S'agissant des effectifs, le ministre de la Défense a déclaré que la trajectoire inscrite dans la loi de programmation militaire serait revue. Il s'agit de prendre en compte le dépassement des seuils des contrats opérationnels, en particulier ceux liés au prolongement de l'opération Sentinelle. À ce stade, l'armée de terre estime qu'il lui faut une force opérationnelle terrestre (FOT) à 77 000 pour tenir ses contrats dans la durée, en incluant l'opération Sentinelle, sans obérer ni la préparation opérationnelle et ni les remises en condition au retour d'engagement. Il s'agit d'hypothèses de travail que nous approfondissons avec l'état-major des armées. La déclinaison de ces hypothèses en termes d'organisation, de recrutement et d'équipements est en cours. Cette nouvelle trajectoire d'effectifs ne remet au passage pas en cause l'optimisation et la modernisation que l'armée de terre conduit dans le cadre du projet des armées CAP 2020. Comme le modèle futur de l'armée de terre le prévoit, elle s'y intègre.

Les réserves apportent une contribution opérationnelle de premier plan dont l'intérêt est parfaitement reconnu par l'armée de terre. Il faut néanmoins reconnaître qu'à ce stade des outils pertinents pour stimuler la montée en puissance de la réserve font encore défaut. L'armée de terre explore deux directions pour optimiser le dispositif. Elle se fixe d'abord pour objectif de passer de 15 000 réservistes à 22 000 en rénovant leur gestion dans le sens d'un assouplissement pour faciliter leur emploi.
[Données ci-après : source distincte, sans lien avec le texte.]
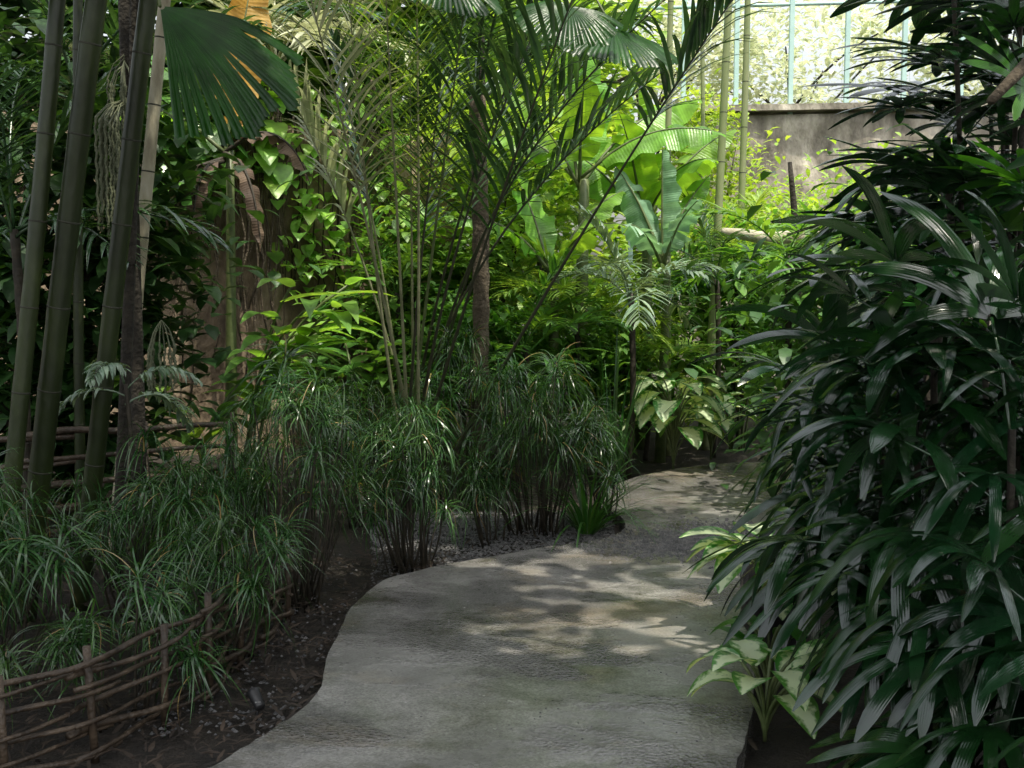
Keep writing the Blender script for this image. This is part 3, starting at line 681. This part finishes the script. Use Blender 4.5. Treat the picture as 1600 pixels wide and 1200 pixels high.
for lab,pp,nl,sz,mt in [
 ('big leaved vine hanging on the wall beside the pale culm',[(290,130),(300,170),(320,230),(310,330)],75,.34,'vined'),
 ('big leaved vine high on the wall left of the yellow banana leaf',[(250,110),(270,180),(265,260),(255,340)],60,.32,'vined'),
 ('big leaved vine spilling over the wall top right of the yellow banana leaf',[(370,110),(390,140),(400,200),(405,270)],75,.28,'vine'),
 ('bright small leaved vine climbing the middle of the wall',[(455,180),(470,300),(460,380),(455,440)],70,.17,'vine'),
 ('bright vine hanging right of the first small leaved one',[(490,140),(505,250),(500,380),(510,480)],80,.17,'vine'),
 ('bright vine on the wall behind the long palm stems',[(540,140),(545,220),(540,380),(550,500)],80,.17,'vine'),
 ('vine at the right end of the wall among palm stems',[(600,140),(600,220),(610,380),(600,500)],80,.17,'vine'),
 ('dark vine covering the wall foot behind the ginger',[(540,500),(520,540),(500,580),(470,620)],50,.18,'vined')]:
    vine(lab,[wallpt(*p) for p in pp],nl,sz,mt)
# hanging aerial roots on wall
t=thing('aerial_root_curtain','brown aerial roots hanging down the tan wall','roots',wallpt(420,620,.1))
for i in range(60):
    px=R.choice([u(395,440),u(540,600),u(290,330),u(330,440)]); a=wallpt(px,u(110,200),.17); b=wallpt(px+u(-25,25),u(300,640),.17); mb=MB()
    tube(mb,[a.lerp(b,k/8)+V((u(-.05,.05),u(-.03,.0),0)) for k in range(9)],u(.004,.013),5); build('root',mb,M['bark'],t)
# ---------------------------------------------------------------- shrubs and trees of leaf clouds
def cloud(mb,c,r,n,L,w,ncl=40,pr='oval',segs=3,keep=None):
    cs=[]
    for i in range(ncl):
        while True:
            q=V((u(-1,1),u(-1,1),u(-1,1)))
            if .25<q.length<1: break
        cs.append((V((c[0]+q.x*r[0],c[1]+q.y*r[1],c[2]+q.z*r[2])),u(.18,.34)*min(1.6,(r[0]+r[2])*.5)))
    for i in range(n):
        cc,s=R.choice(cs); p=cc+V((R.gauss(0,s),R.gauss(0,s),R.gauss(0,s*.8)))
        if p.z<.02: continue
        if keep and not keep(p): continue
        a=u(0,6.28); el=u(-.7,.7); l=L*u(.6,1.3)
        strap(mb,p,(math.cos(a)*math.cos(el),math.sin(a)*math.cos(el),math.sin(el)),l,w*l/L,u(.3,1.2),segs,pr=pr,fold=.2)
def shrub(px,py,Y,rx,ry,rz,n,L,w,mat,label,name='leafy_shrub',cat='shrub',pr='oval'):
    c=P(px,py,Y); t=thing(name,label,cat,(c.x,Y,0)); mb=MB()
    for k in range(5):
        a=u(0,6.28); tube(mb,bez(V((c.x+.06*math.cos(a),Y+.06*math.sin(a),-.03)),V((c.x,Y,c.z*.5)),V((c.x+rx*.6*math.cos(a),Y+ry*.6*math.sin(a),c.z+rz*.3)),7),[.03,.027,.024,.02,.016,.012,.009,.006],6)
    build('stems',mb,M['stem'],t)
    mb=MB(); cloud(mb,(c.x,Y,c.z),(rx,ry,rz),n,L,w,pr=pr); build('foliage',mb,M[mat],t)
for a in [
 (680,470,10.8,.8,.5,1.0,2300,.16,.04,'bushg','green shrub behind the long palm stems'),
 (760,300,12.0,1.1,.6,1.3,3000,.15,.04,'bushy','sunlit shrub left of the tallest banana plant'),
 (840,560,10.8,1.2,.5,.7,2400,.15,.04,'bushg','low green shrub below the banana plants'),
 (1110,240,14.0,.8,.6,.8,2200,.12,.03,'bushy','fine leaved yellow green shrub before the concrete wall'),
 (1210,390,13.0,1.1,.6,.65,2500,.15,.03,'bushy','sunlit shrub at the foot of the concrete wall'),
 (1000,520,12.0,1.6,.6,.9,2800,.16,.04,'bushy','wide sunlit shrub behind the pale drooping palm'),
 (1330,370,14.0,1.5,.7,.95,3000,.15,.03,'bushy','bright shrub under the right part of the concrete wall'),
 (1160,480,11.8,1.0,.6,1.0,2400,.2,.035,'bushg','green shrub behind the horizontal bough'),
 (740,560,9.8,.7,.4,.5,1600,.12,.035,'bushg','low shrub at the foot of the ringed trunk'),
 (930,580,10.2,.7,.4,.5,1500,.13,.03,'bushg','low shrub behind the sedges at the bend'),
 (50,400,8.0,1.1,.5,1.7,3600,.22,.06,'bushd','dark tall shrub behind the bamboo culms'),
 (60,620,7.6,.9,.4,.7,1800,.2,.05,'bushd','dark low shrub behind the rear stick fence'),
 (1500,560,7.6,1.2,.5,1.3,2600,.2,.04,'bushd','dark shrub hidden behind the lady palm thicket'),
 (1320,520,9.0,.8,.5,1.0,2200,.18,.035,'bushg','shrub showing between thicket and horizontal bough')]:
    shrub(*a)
def tree(x,y,h,r,n,L,mat,label,name='leafy_tree',tr=.14,cz=None,rz=None,keep=None,ncl=60):
    t=thing(name,label,'tree',(x,y,0)); mb=MB(); tube(mb,[V((x+.1*math.sin(q*4),y,-.05+h*q)) for q in [i/8 for i in range(9)]],[tr*(1.2-.7*i/8) for i in range(9)],9); tk=build('trunk',mb,M['darkbark'],t)
    for k in range(6):
        a=k*1.05+u(-.3,.3); b=V((x,y,h*u(.55,.85))); e=V((x+r*.75*math.cos(a),y+r*.75*math.sin(a),(cz or h)+u(-.3,.6))); mb=MB(); pts=bez(b,b.lerp(e,.5)+V((0,0,.4)),e,7); rachis(mb,pts,tr*.45,.015); build('limb',mb,M['darkbark'],t)
    mb=MB(); cloud(mb,(x,y,cz or h),(r,r,rz or r*.7),n,L,L*.28,ncl=ncl,keep=keep); build('crown',mb,M[mat],t)
# background trees
tree(-5.5,14.0,5.0,2.4,8000,.3,'bushd','tall dark tree rising behind the left part of the tan wall',cz=4.6,rz=2.2)
tree(-2.2,15,5.2,2.6,7500,.3,'bushg','tall tree behind the right end of the tan wall',cz=4.6,rz=2.4)
tree(.4,16.5,5.0,2.0,5000,.26,'bushy','green tree behind the banana plants',rz=2.0,cz=4.2)
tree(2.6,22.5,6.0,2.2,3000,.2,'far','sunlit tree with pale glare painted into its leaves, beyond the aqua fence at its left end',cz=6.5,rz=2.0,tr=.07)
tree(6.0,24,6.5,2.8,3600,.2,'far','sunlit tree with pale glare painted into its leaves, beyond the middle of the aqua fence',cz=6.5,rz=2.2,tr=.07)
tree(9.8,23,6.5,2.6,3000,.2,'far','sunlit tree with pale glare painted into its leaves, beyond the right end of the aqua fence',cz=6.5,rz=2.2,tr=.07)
mb=MB(); 
for i in range(12): cloud(mb,(-20+i*3.6,28,2.2),(2.6,1.2,2.8),1300,.5,.16,ncl=30)
tag(build('far_foliage',mb,M['bushy']),'far off mass of sunlit greenery beyond the garden','foliage',kind='stuff')
# tree with horizontal bough
q=P(1235,360,10.2); t=thing('crooked_tree','slim dark tree with one horizontal bough near the end of the path','tree',(q.x+.25,10.2,0))
mb=MB(); tube(mb,bez(V((q.x+.25,10.2,-.05)),V((q.x+.1,10.2,1.8)),V((q.x-.02,10.2,2.75)),10),[.07-.005*i for i in range(11)],8); build('trunk',mb,M['darkbark'],t)
mb=MB(); tube(mb,[P(1290,372,10.2),P(1250,370,10.1),P(1200,373,10),P(1160,366,9.9),P(1130,362,9.8)],[.07,.065,.06,.05,.035],8); build('bough',mb,M['palebark'],t)
# branch top right
a=P(1660,60,3.8); b=P(1548,158,3.5); t=thing('bare_branch_tree','bare pinkish brown branch reaching in at the top right edge','tree',(a.x+.5,4.1,0))
mb=MB(); tube(mb,[V((a.x+.5,4.1,-.05)),V((a.x+.45,4.1,1.5)),V((a.x+.4,4.05,2.9))],[.09,.08,.06],8); build('trunk',mb,M['bark'],t)
mb=MB(); tube(mb,[V((a.x+.42,4.08,2.4)),a.lerp(V((a.x+.4,4.1,2.4)),.4)+V((0,0,.12)),a,a.lerp(b,.5)+V((0,0,.02)),b],[.04,.032,.026,.022,.014],8); build('branch',mb,M['bark'],t)
# unseen trees added to shade the foreground, crown gaps cut for sun patches
def sh(p): return p-SUN*(p.z/SUN.z)
patches=[(G(955,918),.75,.72),(G(930,1003),.85,.5),(G(1120,790),.8,.8),(G(1020,935),.65,.6),(sh(P(660,700,6.2)),.6,.55),(sh(P(470,640,5.6)),.55,.5),(sh(P(880,640,7.3)),.6,.5),(sh(P(250,700,6.4)),.6,.45),(sh(P(230,350,6.4)),.5,.5),
 (sh(P(1300,560,4.6)),.5,.5),(sh(P(1420,620,3.9)),.45,.45),(sh(P(1220,480,5.3)),.55,.45),(sh(P(1500,760,3.4)),.35,.35),(sh(P(1450,330,4.4)),.6,.55),(sh(P(1300,800,3.7)),.35,.35)]
def keep(p):
    s=sh(p)
    if s.y>7.4+.8*noise.noise(V((s.x,s.y,0))*.8) or s.y<1.2 or abs(s.x)>4.6: return False
    for c,rx,ry in patches:
        k=((s.x-c.x)/rx)**2+((s.y-c.y)/ry)**2
        if k<1: return R.random()<.03
    return noise.noise(V((s.x*1.6,s.y*1.6,3)))<(.3 if s.x>1.2 else .42)
def added_shadetree(x,y,tx,ty,r,n,lab):
    t=thing('added_shade_tree',lab,'tree',(x,y,0)); mb=MB(); tube(mb,bez(V((x,y,-.05)),V((x,y,5)),V((tx,ty,6.6)),10),[.2-.013*i for i in range(11)],9); build('trunk',mb,M['darkbark'],t)
    for k in range(5):
        a=k*1.25; b=V((x,y,3.8)).lerp(V((tx,ty,6.4)),.7); e=V((tx+r*.7*math.cos(a),ty+r*.7*math.sin(a),6.9)); mb=MB(); rachis(mb,bez(b,b.lerp(e,.5)+V((0,0,.2)),e,6),.06,.012); build('limb',mb,M['darkbark'],t)
    mb=MB(); cloud(mb,(tx,ty,7.0),(r,r,.6),n,.3,.09,ncl=150,keep=keep); build('crown',mb,M['canopy'],t)
added_shadetree(5.4,1.5,2.3,1.8,2.6,9500,'tall unseen shade tree added right of the thicket, its crown above the view')
added_shadetree(-5.2,1.5,-2.3,1.8,2.6,10500,'tall unseen shade tree added left of the bamboo, its crown above the view')
added_shadetree(5.2,7.2,2.2,4.4,2.6,10000,'leaning unseen shade tree added right of the path bend with a crown over the thicket')
added_shadetree(-5.4,6.8,-2.2,4.4,2.6,11000,'leaning unseen shade tree added behind the bamboos with a crown over the sedges')
# ---------------------------------------------------------------- light, sky, camera
w=bpy.data.worlds.new('World'); bpy.context.scene.world=w; w.use_nodes=True; nt=w.node_tree
bg=nt.nodes['Background']; sk=nt.nodes.new('ShaderNodeTexSky'); sk.sky_type='NISHITA'; sk.sun_disc=False
sk.sun_elevation=math.asin(SUN.z); sk.sun_rotation=math.atan2(SUN.x,SUN.y); sk.dust_density=5; sk.air_density=1.5
hs=nt.nodes.new('ShaderNodeHueSaturation'); hs.inputs['Saturation'].default_value=.3; hs.inputs['Value'].default_value=2.0
nt.links.new(sk.outputs[0],hs.inputs['Color']); nt.links.new(hs.outputs[0],bg.inputs[0]); bg.inputs[1].default_value=.15
sl=bpy.data.lights.new('sun','SUN'); sl.energy=5; sl.angle=rad(.5); sl.color=(1,.93,.78)
so=bpy.data.objects.new('sun',sl); C.objects.link(so); so.rotation_euler=SUN.to_track_quat('Z','Y').to_euler()
cam=bpy.data.cameras.new('camera'); cam.lens=F/1600*36; cam.clip_end=500; co=bpy.data.objects.new('camera',cam); C.objects.link(co)
co.location=(0,0,H); co.rotation_euler=(PI/2-PT,0,0); bpy.context.scene.camera=co
s=bpy.context.scene; s.view_settings.view_transform='Standard'; s.view_settings.look='None'
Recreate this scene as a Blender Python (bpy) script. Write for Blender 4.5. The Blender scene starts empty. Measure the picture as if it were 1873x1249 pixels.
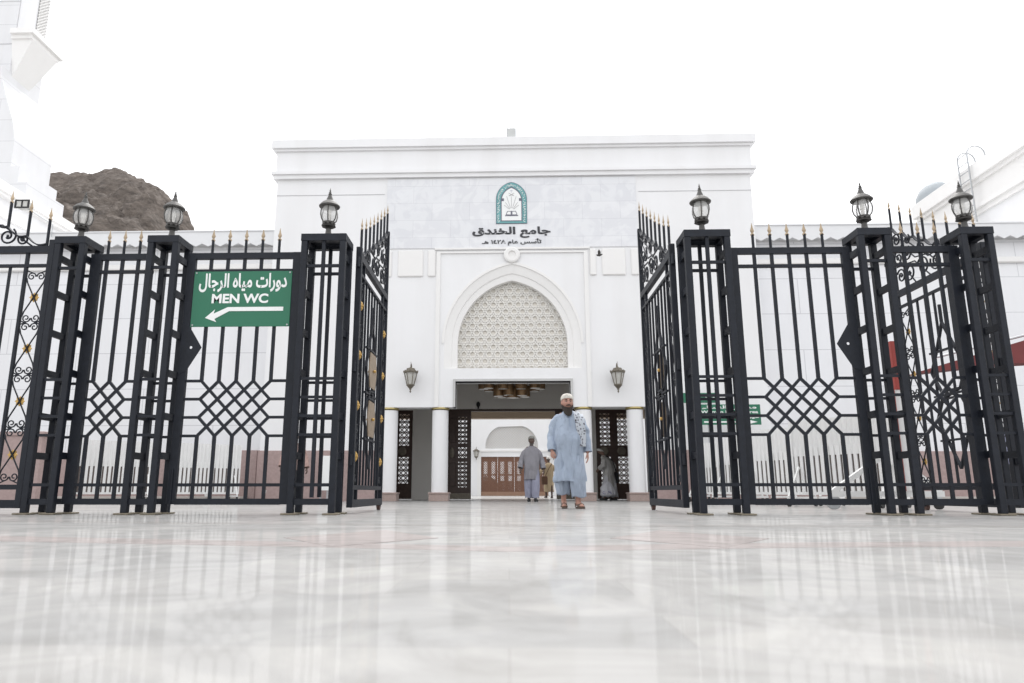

L'idée consiste à pouvoir engager en permanence 1 000 réservistes sur le territoire national, dans la durée. Il s'agit ensuite de revaloriser une deuxième réserve à partir des militaires qui ont quitté le service actif, pour des renforts ponctuels. Ce réservoir rappelable permettrait d'activer des renforts ponctuels en cas de crise majeure à partir d'anciens militaires. Cette réserve est à réinventer sur la base d'un concept existant – la réserve opérationnelle de deuxième niveau – mais qui ne dispose ni du cadre législatif, ni de l'organisation, ni des équipements qui permettent d'en imaginer l'emploi dans la durée et avec court préavis.

Enfin, je terminerai en abordant le renforcement de la cohésion nationale qui constitue un objectif au plus haut sommet de l'État. L'armée de terre y apportera sa contribution à travers un nouveau dispositif appelé « service militaire volontaire » (SMV). Il se propose de reproduire, suivant des modalités très similaires, le service militaire adapté qui est mis en oeuvre sous la tutelle du ministère des Outre-mer par du personnel de l'armée de terre. Cet outil de formation professionnelle et d'éducation aux valeurs donne pleinement satisfaction. Moyennant son adaptation à la métropole, qui constitue l'objet de l'expérimentation qui commencera à l'automne 2015, le SMV se veut un outil d'insertion sociale et professionnelle, favorisant l'emploi des jeunes par une éducation citoyenne, une formation à un métier et une première expérience dans le cadre d'un emploi militaire.

En janvier dernier, notre pays a été frappé de stupeur mais il a montré aux yeux de tous l'image de l'unité dans l'adversité et de la fermeté face au danger, Sentinelle apportant une preuve de la résilience de notre Nation. L'actualisation de la loi de programmation militaire constitue un signal supplémentaire de la volonté de la France de ne pas céder aux menaces et de protéger ses citoyens. Nous considérons qu'il s'agit d'un rendez-vous majeur dans lequel le modèle de l'armée de terre s'intégrera parfaitement.

Pour vous en convaincre, je vous invite à réserver la date du 28 mai pour rejoindre l'armée de terre sur le plateau de Saclay à l'école Polytechnique. Nous serons très honorés de vous accueillir pour vous présenter ainsi qu'à tous nos invités le futur visage l'armée de terre.